*THE PROBLEM*. Send back all the data below, exactly as given.

*DATASET SECTION*.
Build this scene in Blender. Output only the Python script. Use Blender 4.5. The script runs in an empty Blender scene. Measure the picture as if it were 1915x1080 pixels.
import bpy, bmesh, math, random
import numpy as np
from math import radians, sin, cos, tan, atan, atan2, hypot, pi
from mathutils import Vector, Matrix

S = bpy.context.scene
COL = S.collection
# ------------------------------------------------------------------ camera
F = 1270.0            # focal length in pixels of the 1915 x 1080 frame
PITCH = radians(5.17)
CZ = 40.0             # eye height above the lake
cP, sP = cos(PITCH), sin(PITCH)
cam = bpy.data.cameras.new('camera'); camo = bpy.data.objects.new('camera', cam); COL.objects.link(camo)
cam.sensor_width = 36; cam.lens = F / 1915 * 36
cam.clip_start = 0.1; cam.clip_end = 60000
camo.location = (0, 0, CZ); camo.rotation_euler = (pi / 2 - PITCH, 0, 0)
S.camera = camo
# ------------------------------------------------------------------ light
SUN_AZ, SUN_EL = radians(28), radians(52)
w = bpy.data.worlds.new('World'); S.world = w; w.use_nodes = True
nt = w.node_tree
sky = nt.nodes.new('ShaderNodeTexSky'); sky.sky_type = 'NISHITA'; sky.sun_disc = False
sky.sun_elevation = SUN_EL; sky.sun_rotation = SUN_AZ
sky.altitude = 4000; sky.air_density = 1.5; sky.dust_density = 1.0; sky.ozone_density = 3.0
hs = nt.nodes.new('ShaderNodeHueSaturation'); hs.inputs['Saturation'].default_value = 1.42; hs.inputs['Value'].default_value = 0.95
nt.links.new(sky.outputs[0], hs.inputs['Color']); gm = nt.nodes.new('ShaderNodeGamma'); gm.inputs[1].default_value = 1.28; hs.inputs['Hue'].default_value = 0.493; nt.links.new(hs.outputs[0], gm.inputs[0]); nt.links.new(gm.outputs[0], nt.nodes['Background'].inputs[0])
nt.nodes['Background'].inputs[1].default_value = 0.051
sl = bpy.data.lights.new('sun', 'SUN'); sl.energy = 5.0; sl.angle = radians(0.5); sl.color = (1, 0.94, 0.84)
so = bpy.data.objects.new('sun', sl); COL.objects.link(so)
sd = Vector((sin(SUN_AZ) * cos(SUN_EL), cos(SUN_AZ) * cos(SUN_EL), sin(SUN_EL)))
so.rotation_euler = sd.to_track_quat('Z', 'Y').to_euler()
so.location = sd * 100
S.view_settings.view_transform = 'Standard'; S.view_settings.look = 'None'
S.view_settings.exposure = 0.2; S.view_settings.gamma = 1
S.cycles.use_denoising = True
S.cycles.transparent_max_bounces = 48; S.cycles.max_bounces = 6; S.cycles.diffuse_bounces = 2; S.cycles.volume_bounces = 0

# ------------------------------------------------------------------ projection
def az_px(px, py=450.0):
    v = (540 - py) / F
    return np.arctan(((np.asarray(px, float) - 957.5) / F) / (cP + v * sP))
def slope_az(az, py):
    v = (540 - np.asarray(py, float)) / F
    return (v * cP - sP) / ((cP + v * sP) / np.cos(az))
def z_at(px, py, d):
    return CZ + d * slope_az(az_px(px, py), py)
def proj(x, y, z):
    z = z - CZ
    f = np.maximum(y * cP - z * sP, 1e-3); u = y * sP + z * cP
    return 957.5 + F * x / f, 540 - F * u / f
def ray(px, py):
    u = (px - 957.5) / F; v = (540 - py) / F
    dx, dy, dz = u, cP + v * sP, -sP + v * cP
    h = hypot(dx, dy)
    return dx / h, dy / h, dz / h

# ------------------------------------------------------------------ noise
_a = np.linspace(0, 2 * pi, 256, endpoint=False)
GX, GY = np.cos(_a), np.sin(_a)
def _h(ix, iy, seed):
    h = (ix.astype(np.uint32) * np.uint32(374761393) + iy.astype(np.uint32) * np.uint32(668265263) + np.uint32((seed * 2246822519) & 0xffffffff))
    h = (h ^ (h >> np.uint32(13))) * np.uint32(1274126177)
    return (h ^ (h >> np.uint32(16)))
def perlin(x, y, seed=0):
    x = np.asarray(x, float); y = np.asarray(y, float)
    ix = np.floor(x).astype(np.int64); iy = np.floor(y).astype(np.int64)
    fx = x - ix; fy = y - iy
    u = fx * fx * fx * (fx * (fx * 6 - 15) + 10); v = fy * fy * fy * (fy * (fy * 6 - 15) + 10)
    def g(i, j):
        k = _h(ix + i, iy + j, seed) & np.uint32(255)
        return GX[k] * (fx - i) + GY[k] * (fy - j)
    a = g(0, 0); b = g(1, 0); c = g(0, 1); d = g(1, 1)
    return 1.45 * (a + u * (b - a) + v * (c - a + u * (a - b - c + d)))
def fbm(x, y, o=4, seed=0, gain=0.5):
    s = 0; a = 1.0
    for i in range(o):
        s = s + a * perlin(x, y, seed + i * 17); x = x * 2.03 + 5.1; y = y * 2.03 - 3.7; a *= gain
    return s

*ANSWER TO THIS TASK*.
Build this scene in Blender. Output only the Python script. Use Blender 4.5. The script runs in an empty Blender scene. Measure the picture as if it were 1915x1080 pixels.
import bpy, bmesh, math, random
import numpy as np
from math import radians, sin, cos, tan, atan, atan2, hypot, pi
from mathutils import Vector, Matrix

S = bpy.context.scene
COL = S.collection
# ------------------------------------------------------------------ camera
F = 1270.0            # focal length in pixels of the 1915 x 1080 frame
PITCH = radians(5.17)
CZ = 40.0             # eye height above the lake
cP, sP = cos(PITCH), sin(PITCH)
cam = bpy.data.cameras.new('camera'); camo = bpy.data.objects.new('camera', cam); COL.objects.link(camo)
cam.sensor_width = 36; cam.lens = F / 1915 * 36
cam.clip_start = 0.1; cam.clip_end = 60000
camo.location = (0, 0, CZ); camo.rotation_euler = (pi / 2 - PITCH, 0, 0)
S.camera = camo
# ------------------------------------------------------------------ light
SUN_AZ, SUN_EL = radians(28), radians(52)
w = bpy.data.worlds.new('World'); S.world = w; w.use_nodes = True
nt = w.node_tree
sky = nt.nodes.new('ShaderNodeTexSky'); sky.sky_type = 'NISHITA'; sky.sun_disc = False
sky.sun_elevation = SUN_EL; sky.sun_rotation = SUN_AZ
sky.altitude = 4000; sky.air_density = 1.5; sky.dust_density = 1.0; sky.ozone_density = 3.0
hs = nt.nodes.new('ShaderNodeHueSaturation'); hs.inputs['Saturation'].default_value = 1.42; hs.inputs['Value'].default_value = 0.95
nt.links.new(sky.outputs[0], hs.inputs['Color']); gm = nt.nodes.new('ShaderNodeGamma'); gm.inputs[1].default_value = 1.28; hs.inputs['Hue'].default_value = 0.493; nt.links.new(hs.outputs[0], gm.inputs[0]); nt.links.new(gm.outputs[0], nt.nodes['Background'].inputs[0])
nt.nodes['Background'].inputs[1].default_value = 0.051
sl = bpy.data.lights.new('sun', 'SUN'); sl.energy = 5.0; sl.angle = radians(0.5); sl.color = (1, 0.94, 0.84)
so = bpy.data.objects.new('sun', sl); COL.objects.link(so)
sd = Vector((sin(SUN_AZ) * cos(SUN_EL), cos(SUN_AZ) * cos(SUN_EL), sin(SUN_EL)))
so.rotation_euler = sd.to_track_quat('Z', 'Y').to_euler()
so.location = sd * 100
S.view_settings.view_transform = 'Standard'; S.view_settings.look = 'None'
S.view_settings.exposure = 0.2; S.view_settings.gamma = 1
S.cycles.use_denoising = True
S.cycles.transparent_max_bounces = 48; S.cycles.max_bounces = 6; S.cycles.diffuse_bounces = 2; S.cycles.volume_bounces = 0

# ------------------------------------------------------------------ projection
def az_px(px, py=450.0):
    v = (540 - py) / F
    return np.arctan(((np.asarray(px, float) - 957.5) / F) / (cP + v * sP))
def slope_az(az, py):
    v = (540 - np.asarray(py, float)) / F
    return (v * cP - sP) / ((cP + v * sP) / np.cos(az))
def z_at(px, py, d):
    return CZ + d * slope_az(az_px(px, py), py)
def proj(x, y, z):
    z = z - CZ
    f = np.maximum(y * cP - z * sP, 1e-3); u = y * sP + z * cP
    return 957.5 + F * x / f, 540 - F * u / f
def ray(px, py):
    u = (px - 957.5) / F; v = (540 - py) / F
    dx, dy, dz = u, cP + v * sP, -sP + v * cP
    h = hypot(dx, dy)
    return dx / h, dy / h, dz / h

# ------------------------------------------------------------------ noise
_a = np.linspace(0, 2 * pi, 256, endpoint=False)
GX, GY = np.cos(_a), np.sin(_a)
def _h(ix, iy, seed):
    h = (ix.astype(np.uint32) * np.uint32(374761393) + iy.astype(np.uint32) * np.uint32(668265263) + np.uint32((seed * 2246822519) & 0xffffffff))
    h = (h ^ (h >> np.uint32(13))) * np.uint32(1274126177)
    return (h ^ (h >> np.uint32(16)))
def perlin(x, y, seed=0):
    x = np.asarray(x, float); y = np.asarray(y, float)
    ix = np.floor(x).astype(np.int64); iy = np.floor(y).astype(np.int64)
    fx = x - ix; fy = y - iy
    u = fx * fx * fx * (fx * (fx * 6 - 15) + 10); v = fy * fy * fy * (fy * (fy * 6 - 15) + 10)
    def g(i, j):
        k = _h(ix + i, iy + j, seed) & np.uint32(255)
        return GX[k] * (fx - i) + GY[k] * (fy - j)
    a = g(0, 0); b = g(1, 0); c = g(0, 1); d = g(1, 1)
    return 1.45 * (a + u * (b - a) + v * (c - a + u * (a - b - c + d)))
def fbm(x, y, o=4, seed=0, gain=0.5):
    s = 0; a = 1.0
    for i in range(o):
        s = s + a * perlin(x, y, seed + i * 17); x = x * 2.03 + 5.1; y = y * 2.03 - 3.7; a *= gain
    return s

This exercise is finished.